### [Work required]
Pick out each line of the records in which the word "from" appears.

### [Data listing]

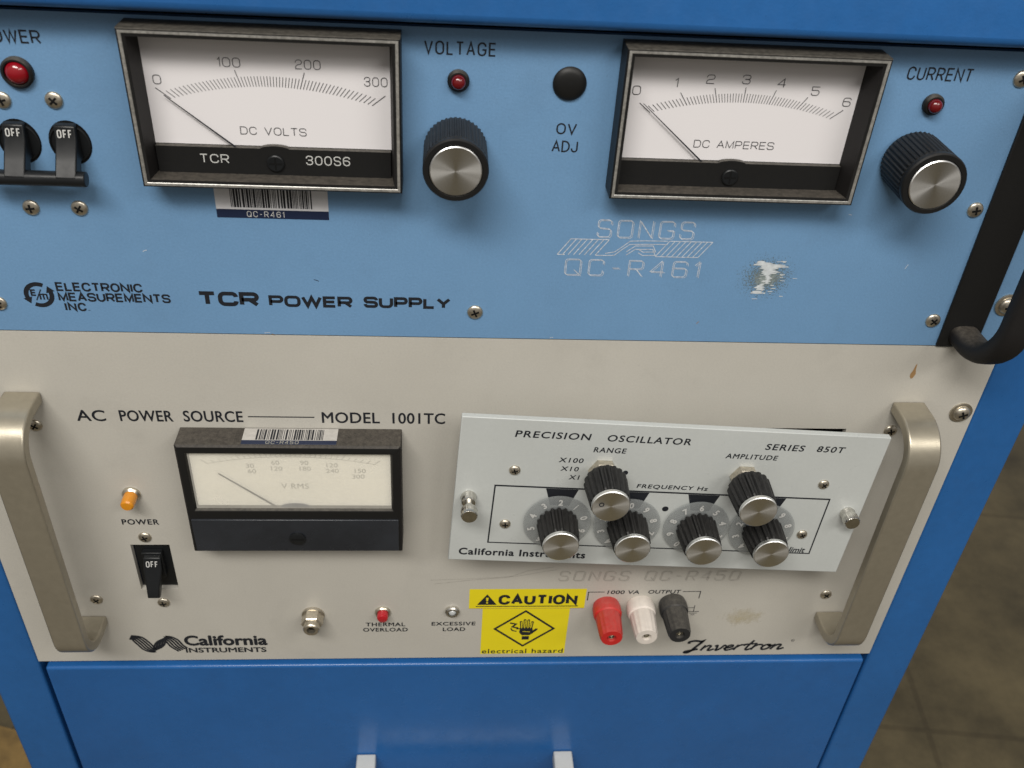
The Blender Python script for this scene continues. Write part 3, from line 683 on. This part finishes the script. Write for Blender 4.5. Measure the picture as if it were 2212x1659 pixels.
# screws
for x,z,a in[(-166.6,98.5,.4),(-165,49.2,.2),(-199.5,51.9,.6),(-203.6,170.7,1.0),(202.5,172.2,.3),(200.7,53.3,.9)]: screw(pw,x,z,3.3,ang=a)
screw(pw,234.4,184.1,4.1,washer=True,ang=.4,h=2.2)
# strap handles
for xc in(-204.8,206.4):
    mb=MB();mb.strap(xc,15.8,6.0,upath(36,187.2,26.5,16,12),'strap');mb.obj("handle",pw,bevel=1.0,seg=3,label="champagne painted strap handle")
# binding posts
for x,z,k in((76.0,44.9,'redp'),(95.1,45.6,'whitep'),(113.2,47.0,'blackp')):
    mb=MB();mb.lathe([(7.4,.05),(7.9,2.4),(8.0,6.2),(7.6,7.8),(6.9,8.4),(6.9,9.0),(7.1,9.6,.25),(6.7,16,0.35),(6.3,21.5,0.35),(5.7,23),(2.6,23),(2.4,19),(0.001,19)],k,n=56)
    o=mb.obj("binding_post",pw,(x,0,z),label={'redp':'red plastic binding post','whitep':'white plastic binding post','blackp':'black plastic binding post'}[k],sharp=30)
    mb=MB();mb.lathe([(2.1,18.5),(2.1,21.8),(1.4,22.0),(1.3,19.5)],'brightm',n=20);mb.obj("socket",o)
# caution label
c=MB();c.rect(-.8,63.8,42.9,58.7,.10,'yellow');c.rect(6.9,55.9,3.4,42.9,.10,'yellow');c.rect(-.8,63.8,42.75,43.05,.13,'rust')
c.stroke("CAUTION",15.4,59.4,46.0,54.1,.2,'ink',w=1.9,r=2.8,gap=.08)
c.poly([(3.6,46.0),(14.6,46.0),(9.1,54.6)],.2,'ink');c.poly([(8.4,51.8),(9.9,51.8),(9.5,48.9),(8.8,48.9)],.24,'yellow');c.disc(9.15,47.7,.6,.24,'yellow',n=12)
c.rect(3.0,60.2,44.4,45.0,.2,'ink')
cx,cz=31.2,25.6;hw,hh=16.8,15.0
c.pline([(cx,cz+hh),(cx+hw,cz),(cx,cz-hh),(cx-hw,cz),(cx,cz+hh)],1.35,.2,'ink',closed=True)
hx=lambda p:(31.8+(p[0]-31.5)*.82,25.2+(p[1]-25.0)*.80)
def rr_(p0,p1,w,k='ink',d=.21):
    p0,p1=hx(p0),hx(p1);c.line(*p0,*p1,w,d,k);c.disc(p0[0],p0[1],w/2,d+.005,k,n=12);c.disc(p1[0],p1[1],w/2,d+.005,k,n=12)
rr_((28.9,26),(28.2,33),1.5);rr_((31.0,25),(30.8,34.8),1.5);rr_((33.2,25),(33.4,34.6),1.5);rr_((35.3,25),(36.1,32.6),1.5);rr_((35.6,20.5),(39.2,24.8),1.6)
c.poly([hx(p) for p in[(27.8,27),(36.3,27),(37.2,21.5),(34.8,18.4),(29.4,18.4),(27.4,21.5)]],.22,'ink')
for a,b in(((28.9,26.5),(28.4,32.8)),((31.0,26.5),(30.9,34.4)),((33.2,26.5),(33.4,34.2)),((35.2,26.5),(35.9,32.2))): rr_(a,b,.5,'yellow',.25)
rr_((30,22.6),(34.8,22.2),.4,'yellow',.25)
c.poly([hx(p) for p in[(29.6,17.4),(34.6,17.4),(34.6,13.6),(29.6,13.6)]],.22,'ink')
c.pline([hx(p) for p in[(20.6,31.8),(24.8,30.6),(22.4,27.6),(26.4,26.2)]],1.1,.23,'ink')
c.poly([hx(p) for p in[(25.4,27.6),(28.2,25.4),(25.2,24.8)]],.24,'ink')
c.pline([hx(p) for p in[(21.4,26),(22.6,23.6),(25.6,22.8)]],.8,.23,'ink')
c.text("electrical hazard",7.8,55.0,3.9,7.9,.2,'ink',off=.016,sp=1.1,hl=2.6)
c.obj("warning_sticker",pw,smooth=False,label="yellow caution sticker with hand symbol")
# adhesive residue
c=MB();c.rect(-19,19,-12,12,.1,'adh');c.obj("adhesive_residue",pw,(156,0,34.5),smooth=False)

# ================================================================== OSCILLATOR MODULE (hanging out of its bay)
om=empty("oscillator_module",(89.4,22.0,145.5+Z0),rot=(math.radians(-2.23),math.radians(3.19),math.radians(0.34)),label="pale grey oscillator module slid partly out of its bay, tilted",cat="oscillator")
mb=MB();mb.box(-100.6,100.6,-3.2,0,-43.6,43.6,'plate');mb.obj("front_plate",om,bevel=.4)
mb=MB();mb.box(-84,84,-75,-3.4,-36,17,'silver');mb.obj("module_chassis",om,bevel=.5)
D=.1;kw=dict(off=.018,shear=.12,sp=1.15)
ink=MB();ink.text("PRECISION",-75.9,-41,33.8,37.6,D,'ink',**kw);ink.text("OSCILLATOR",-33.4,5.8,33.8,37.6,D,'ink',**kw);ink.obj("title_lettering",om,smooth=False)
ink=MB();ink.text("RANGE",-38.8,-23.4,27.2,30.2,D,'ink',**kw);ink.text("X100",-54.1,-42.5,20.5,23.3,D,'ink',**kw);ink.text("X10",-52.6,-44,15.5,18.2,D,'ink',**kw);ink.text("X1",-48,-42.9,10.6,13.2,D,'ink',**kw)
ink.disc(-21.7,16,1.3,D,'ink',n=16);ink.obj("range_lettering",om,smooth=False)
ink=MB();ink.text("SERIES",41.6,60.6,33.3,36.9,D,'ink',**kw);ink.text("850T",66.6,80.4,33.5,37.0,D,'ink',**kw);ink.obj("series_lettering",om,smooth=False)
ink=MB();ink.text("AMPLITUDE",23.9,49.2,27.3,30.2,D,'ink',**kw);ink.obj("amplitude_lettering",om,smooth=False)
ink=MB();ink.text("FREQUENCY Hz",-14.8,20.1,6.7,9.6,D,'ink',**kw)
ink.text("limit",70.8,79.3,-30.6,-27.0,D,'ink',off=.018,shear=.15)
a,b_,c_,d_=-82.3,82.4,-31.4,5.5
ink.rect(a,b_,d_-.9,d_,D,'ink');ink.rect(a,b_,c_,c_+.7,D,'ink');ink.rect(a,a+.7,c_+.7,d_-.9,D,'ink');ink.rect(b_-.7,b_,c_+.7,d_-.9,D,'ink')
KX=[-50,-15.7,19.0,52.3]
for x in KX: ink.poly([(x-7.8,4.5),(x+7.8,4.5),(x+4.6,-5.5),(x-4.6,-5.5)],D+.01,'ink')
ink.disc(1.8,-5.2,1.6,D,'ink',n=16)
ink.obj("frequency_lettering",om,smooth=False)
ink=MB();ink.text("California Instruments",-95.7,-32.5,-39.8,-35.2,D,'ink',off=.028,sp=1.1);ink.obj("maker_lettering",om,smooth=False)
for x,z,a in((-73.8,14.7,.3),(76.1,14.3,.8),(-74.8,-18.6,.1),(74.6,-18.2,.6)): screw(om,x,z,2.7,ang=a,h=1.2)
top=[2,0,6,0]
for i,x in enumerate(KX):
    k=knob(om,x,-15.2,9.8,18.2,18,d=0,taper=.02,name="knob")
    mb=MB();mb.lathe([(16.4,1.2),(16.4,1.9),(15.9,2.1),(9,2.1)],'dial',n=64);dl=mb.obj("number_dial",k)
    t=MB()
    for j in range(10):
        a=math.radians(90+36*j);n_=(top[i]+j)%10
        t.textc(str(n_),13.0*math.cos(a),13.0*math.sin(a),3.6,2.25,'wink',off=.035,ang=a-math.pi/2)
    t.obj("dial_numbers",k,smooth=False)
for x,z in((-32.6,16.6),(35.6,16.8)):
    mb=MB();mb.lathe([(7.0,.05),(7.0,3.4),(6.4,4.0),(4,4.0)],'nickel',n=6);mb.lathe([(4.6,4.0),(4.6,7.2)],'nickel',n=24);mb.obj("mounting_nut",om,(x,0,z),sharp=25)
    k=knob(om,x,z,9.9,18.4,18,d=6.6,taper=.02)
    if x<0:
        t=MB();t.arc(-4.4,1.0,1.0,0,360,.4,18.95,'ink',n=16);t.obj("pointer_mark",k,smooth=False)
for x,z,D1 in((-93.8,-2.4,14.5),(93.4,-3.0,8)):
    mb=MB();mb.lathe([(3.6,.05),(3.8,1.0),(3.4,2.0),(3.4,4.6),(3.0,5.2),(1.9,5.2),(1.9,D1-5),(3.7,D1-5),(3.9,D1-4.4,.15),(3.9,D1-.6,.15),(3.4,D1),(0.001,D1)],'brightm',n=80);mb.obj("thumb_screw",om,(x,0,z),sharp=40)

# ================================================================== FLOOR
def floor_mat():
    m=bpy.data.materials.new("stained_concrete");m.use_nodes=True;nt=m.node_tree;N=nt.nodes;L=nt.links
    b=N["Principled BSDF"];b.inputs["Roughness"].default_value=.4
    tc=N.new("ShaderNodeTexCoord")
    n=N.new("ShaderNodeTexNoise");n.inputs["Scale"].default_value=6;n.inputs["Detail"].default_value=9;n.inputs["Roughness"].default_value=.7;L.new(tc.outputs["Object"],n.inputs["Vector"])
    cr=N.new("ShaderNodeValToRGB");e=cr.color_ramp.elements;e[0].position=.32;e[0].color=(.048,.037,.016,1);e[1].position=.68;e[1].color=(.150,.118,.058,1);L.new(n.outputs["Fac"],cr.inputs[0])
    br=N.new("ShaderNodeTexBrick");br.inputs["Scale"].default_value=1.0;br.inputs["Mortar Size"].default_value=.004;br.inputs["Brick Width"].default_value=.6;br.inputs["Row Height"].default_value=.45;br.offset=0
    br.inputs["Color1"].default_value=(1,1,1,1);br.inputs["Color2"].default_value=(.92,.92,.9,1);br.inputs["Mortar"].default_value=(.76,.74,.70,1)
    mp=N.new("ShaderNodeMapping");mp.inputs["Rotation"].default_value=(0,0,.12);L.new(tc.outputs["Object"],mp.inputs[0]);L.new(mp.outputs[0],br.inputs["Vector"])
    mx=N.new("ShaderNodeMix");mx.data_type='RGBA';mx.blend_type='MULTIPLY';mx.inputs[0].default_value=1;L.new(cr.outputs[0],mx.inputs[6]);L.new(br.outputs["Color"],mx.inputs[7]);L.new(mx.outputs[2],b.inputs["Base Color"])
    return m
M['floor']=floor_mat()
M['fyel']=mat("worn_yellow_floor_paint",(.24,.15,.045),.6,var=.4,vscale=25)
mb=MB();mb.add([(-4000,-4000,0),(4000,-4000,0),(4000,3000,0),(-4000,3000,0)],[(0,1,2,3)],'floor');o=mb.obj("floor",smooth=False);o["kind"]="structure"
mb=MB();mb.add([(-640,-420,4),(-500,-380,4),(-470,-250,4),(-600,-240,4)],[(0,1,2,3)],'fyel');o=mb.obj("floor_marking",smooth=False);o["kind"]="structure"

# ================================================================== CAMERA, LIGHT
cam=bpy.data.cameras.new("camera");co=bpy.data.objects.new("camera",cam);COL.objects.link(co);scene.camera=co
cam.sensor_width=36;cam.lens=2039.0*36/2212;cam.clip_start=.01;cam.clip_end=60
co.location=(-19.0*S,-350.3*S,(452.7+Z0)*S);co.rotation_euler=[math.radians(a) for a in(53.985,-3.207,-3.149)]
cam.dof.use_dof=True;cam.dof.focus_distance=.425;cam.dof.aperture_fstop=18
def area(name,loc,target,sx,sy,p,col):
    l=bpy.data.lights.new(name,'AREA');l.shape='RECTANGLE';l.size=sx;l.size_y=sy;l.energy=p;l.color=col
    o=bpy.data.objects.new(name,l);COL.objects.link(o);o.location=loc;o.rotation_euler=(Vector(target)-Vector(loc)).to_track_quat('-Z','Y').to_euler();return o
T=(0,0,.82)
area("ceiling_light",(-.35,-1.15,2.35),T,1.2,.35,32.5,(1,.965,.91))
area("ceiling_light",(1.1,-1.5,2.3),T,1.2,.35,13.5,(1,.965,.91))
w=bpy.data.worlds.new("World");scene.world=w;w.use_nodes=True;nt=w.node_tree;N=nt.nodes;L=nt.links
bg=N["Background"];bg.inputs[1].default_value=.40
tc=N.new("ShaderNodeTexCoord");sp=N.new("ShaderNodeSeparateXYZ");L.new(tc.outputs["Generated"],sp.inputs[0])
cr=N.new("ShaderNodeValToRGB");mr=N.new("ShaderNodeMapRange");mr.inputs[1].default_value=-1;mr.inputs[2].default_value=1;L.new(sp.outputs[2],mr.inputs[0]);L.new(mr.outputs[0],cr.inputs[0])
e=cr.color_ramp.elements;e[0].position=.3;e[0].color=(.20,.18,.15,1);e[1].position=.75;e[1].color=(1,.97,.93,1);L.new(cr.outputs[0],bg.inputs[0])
--
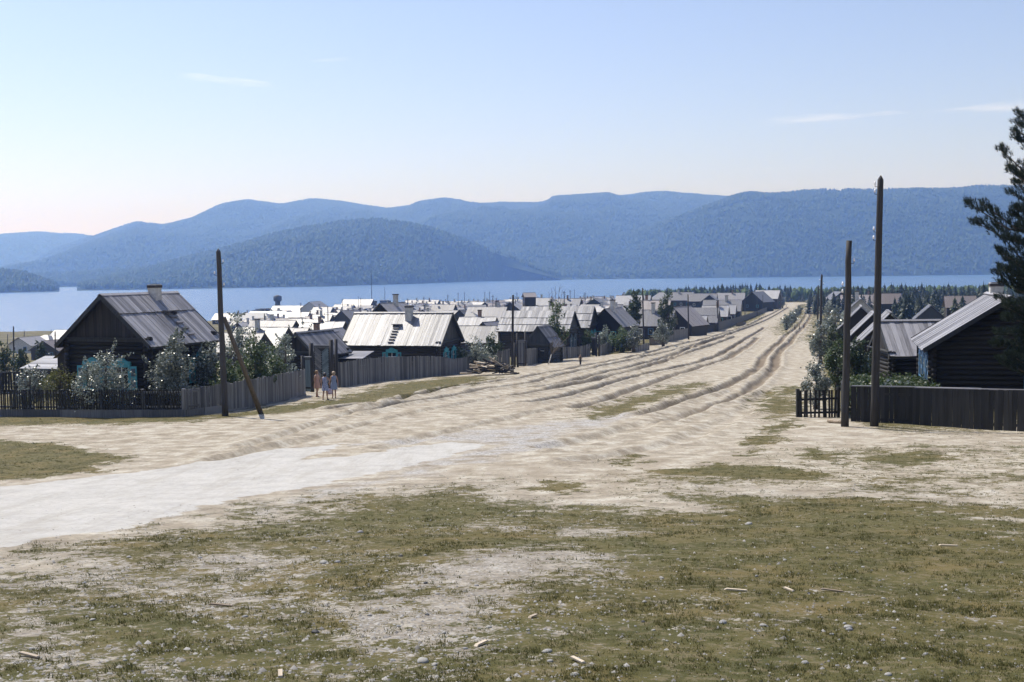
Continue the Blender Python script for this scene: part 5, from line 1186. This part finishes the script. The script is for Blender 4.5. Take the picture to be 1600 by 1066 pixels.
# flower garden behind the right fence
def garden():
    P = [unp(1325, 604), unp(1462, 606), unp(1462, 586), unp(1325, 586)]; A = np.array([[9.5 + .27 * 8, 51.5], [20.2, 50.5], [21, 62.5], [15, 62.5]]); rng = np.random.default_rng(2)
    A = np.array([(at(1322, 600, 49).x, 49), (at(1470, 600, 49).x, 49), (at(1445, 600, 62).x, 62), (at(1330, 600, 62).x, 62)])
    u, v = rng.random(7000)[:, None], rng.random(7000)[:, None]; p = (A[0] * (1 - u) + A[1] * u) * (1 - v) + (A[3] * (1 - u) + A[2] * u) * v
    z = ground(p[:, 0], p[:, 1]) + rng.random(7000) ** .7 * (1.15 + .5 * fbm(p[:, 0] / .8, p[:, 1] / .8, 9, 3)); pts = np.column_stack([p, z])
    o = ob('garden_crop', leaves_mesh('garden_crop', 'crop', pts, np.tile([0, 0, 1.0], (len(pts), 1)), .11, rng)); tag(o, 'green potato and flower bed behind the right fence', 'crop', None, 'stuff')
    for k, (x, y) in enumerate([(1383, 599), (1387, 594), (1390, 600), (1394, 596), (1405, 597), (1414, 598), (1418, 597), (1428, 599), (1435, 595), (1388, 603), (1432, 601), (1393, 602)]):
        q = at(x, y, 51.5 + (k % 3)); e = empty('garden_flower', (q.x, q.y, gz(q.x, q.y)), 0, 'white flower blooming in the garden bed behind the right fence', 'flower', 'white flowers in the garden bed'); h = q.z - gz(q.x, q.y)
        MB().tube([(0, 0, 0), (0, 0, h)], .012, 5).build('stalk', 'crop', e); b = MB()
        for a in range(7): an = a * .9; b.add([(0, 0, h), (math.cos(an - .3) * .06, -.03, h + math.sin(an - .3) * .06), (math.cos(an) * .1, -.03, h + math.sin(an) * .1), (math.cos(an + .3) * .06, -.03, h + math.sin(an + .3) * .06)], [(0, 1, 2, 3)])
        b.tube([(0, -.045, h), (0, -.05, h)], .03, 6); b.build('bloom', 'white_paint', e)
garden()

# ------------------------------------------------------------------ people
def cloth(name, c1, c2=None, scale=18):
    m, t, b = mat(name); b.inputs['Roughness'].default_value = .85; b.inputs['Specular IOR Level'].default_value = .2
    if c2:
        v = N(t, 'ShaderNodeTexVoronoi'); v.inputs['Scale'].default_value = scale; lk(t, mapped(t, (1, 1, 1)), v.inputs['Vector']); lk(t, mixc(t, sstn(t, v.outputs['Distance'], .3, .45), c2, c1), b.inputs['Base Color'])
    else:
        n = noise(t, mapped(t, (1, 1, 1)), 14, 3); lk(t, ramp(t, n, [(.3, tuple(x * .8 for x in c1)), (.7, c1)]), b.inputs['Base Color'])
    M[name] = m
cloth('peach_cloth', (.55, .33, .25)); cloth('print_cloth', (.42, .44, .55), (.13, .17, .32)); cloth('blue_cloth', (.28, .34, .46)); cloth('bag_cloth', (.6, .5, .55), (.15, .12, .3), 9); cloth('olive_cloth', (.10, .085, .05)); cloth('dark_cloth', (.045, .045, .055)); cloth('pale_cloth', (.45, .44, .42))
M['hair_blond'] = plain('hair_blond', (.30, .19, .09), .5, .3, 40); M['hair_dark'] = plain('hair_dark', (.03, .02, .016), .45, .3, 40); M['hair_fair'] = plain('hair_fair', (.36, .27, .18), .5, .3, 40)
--
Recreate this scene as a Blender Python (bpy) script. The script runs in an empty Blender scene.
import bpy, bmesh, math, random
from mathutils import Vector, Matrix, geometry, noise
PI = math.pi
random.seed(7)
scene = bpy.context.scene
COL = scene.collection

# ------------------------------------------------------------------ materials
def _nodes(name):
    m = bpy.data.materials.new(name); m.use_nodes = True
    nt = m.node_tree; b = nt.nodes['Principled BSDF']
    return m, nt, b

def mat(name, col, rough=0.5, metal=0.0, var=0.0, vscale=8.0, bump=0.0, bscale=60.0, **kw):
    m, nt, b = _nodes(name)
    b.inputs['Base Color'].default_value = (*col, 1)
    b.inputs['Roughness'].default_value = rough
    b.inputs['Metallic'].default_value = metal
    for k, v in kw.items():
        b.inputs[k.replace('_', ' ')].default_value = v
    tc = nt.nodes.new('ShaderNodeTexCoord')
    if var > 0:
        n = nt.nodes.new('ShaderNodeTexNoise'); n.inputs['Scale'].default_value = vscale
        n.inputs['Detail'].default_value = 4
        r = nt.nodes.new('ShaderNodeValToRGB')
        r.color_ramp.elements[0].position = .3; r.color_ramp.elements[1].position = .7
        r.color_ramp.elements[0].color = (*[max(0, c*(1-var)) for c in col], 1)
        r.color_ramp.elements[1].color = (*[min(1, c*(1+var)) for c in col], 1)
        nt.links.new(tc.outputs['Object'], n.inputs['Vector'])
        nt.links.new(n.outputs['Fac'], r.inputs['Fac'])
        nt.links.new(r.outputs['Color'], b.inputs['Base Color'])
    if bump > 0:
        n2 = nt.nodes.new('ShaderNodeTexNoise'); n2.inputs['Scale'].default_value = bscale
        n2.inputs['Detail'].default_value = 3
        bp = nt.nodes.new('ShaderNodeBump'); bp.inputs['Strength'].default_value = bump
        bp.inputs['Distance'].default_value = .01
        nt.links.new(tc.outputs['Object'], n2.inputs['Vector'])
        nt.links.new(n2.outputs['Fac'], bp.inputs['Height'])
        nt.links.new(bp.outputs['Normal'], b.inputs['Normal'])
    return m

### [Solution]
The Blender Python script for this scene continues. Write part 3, from line 683 on. This part finishes the script. Write for Blender 4.5. Measure the picture as if it were 2212x1659 pixels.
Continue the Blender Python script for this scene: part 5, from line 1186. This part finishes the script. The script is for Blender 4.5. Take the picture to be 1600 by 1066 pixels.
from mathutils import Vector, Matrix, geometry, noise